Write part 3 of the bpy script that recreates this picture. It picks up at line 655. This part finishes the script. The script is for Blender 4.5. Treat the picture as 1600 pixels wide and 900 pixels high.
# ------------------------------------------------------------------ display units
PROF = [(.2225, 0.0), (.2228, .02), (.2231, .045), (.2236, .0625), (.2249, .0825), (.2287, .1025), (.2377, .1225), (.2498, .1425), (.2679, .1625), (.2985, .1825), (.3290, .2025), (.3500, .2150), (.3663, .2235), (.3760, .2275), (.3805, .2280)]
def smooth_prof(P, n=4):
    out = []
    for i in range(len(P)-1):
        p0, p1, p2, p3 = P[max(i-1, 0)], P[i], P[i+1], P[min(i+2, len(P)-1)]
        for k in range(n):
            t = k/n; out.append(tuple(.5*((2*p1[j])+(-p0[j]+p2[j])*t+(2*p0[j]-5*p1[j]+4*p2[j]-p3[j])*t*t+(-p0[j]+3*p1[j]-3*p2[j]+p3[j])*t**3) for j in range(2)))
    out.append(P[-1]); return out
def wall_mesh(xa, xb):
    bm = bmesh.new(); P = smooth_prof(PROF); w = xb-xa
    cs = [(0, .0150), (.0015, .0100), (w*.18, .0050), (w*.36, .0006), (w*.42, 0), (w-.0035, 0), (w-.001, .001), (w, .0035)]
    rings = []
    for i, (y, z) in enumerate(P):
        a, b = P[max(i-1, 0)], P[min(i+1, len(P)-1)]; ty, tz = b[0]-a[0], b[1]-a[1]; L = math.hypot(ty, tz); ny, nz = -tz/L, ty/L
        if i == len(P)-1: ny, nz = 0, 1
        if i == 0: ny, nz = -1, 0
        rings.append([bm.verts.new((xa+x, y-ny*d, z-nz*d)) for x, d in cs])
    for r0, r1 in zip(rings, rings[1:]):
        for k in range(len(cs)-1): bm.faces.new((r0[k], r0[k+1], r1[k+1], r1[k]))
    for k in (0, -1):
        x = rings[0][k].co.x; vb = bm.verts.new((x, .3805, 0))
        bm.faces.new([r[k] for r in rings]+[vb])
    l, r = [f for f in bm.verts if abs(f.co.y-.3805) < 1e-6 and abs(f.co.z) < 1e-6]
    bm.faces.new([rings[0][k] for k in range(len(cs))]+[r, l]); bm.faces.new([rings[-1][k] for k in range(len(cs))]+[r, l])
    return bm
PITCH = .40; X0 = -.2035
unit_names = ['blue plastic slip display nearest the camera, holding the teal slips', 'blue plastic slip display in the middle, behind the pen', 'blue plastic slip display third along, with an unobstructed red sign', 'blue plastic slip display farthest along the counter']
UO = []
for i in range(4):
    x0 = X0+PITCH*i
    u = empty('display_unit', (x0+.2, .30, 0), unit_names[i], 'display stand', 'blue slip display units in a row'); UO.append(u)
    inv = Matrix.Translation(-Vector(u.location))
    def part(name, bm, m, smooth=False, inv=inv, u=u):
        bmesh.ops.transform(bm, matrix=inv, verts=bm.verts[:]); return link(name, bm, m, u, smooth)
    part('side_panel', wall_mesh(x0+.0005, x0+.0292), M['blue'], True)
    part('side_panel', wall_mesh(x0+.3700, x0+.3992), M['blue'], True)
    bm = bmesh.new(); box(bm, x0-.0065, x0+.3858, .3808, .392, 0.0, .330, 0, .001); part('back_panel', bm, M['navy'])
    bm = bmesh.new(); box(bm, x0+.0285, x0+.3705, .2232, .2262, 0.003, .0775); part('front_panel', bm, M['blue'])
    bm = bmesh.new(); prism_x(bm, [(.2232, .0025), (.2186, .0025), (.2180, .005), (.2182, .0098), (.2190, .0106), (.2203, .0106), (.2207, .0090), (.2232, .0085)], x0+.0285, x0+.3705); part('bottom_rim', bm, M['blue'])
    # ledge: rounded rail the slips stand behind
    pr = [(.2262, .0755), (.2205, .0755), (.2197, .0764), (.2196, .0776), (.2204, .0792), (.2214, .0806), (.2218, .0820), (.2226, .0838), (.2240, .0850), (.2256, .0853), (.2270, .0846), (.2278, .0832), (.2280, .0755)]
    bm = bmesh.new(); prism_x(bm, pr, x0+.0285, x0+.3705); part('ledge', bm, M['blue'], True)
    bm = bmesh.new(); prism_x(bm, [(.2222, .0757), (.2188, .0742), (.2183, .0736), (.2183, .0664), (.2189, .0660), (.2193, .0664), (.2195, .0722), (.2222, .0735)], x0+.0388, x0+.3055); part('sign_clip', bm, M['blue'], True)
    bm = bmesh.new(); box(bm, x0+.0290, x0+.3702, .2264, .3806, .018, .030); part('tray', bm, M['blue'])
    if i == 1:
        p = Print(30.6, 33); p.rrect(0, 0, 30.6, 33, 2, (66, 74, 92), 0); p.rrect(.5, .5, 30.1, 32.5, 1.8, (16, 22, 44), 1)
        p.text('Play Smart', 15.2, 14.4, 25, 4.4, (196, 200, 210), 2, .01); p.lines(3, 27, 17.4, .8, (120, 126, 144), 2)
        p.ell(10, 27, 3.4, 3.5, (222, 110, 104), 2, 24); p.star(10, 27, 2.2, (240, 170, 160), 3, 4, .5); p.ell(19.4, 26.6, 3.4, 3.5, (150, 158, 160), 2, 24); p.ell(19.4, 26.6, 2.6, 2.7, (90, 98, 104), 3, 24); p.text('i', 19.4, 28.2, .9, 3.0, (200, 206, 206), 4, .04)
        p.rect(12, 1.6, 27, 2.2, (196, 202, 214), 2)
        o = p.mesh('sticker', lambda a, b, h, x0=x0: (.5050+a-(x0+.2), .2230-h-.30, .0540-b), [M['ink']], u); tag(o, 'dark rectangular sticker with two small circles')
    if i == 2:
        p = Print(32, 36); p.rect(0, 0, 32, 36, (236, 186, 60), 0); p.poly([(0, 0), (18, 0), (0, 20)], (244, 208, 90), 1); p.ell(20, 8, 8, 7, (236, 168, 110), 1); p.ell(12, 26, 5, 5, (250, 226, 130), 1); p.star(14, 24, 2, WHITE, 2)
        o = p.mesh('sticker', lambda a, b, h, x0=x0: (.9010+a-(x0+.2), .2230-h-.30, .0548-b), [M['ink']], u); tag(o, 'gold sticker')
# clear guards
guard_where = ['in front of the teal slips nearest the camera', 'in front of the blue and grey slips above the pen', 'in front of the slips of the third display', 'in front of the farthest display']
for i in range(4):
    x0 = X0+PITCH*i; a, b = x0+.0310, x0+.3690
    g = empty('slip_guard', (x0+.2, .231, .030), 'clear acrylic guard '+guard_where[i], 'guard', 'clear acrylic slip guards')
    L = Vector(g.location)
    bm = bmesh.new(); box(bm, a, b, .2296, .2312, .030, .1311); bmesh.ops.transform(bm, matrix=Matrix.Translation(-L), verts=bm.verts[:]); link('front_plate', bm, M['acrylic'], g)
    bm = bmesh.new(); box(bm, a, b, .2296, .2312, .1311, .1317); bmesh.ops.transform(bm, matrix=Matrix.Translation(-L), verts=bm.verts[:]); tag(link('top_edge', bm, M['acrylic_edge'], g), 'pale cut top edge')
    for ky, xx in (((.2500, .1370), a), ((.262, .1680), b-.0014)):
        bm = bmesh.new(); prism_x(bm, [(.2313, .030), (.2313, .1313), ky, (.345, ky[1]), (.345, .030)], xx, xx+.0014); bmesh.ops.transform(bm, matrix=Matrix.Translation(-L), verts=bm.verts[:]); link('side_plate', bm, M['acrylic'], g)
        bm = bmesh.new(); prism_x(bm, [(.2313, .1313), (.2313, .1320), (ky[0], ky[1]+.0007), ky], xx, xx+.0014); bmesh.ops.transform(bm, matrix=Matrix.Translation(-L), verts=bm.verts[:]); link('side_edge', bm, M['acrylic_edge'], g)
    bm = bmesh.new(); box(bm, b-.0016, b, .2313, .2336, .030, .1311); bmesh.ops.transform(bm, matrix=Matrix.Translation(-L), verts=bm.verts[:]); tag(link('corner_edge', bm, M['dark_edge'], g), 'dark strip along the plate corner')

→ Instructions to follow
Copy all lines from the material that include "part".

→ The reply
Write part 3 of the bpy script that recreates this picture. It picks up at line 655. This part finishes the script. The script is for Blender 4.5. Treat the picture as 1600 pixels wide and 900 pixels high.
    def part(name, bm, m, smooth=False, inv=inv, u=u):
    part('side_panel', wall_mesh(x0+.0005, x0+.0292), M['blue'], True)
    part('side_panel', wall_mesh(x0+.3700, x0+.3992), M['blue'], True)
    bm = bmesh.new(); box(bm, x0-.0065, x0+.3858, .3808, .392, 0.0, .330, 0, .001); part('back_panel', bm, M['navy'])
    bm = bmesh.new(); box(bm, x0+.0285, x0+.3705, .2232, .2262, 0.003, .0775); part('front_panel', bm, M['blue'])
    bm = bmesh.new(); prism_x(bm, [(.2232, .0025), (.2186, .0025), (.2180, .005), (.2182, .0098), (.2190, .0106), (.2203, .0106), (.2207, .0090), (.2232, .0085)], x0+.0285, x0+.3705); part('bottom_rim', bm, M['blue'])
    bm = bmesh.new(); prism_x(bm, pr, x0+.0285, x0+.3705); part('ledge', bm, M['blue'], True)
    bm = bmesh.new(); prism_x(bm, [(.2222, .0757), (.2188, .0742), (.2183, .0736), (.2183, .0664), (.2189, .0660), (.2193, .0664), (.2195, .0722), (.2222, .0735)], x0+.0388, x0+.3055); part('sign_clip', bm, M['blue'], True)
    bm = bmesh.new(); box(bm, x0+.0290, x0+.3702, .2264, .3806, .018, .030); part('tray', bm, M['blue'])